Drag the point on the interaction diagram to explore how axial load and moment combine.
When P and M act together, their stresses add: σ(y) = P/A ± My/I. The cross-section doesn't care which load caused it — it just sees total stress. The AISC H1-1 interaction equation treats each load as a fraction of the section's capacity: P/P_n + (8/9)·M/M_n ≤ 1.0. If the point is inside the boundary on the interaction diagram, the section works. Outside, it doesn't.
Most real columns carry both axial load (P from gravity) and bending moment (M from lateral loads, eccentricity, or frame action). The stresses add: σ = P/A ± My/I. One side of the section gets compression from both effects; the other gets partial relief. The section doesn't care which load caused the stress — it just sees the total. Design must check the combined effect, not each load independently.

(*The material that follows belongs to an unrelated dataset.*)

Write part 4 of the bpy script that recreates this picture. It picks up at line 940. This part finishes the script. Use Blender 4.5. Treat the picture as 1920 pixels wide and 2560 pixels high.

AISC H1-1 expresses this as a utilization check. When axial demand is significant (Pu/φPn ≥ 0.2): Pu/φPn + (8/9)(Mu/φMn) ≤ 1.0. When axial is light (Pu/φPn < 0.2): Pu/(2φPn) + Mu/φMn ≤ 1.0. The kink at Pu/φPn = 0.2 is visible in the interaction diagram — the tool below plots this boundary. Any point inside the curve passes; outside fails.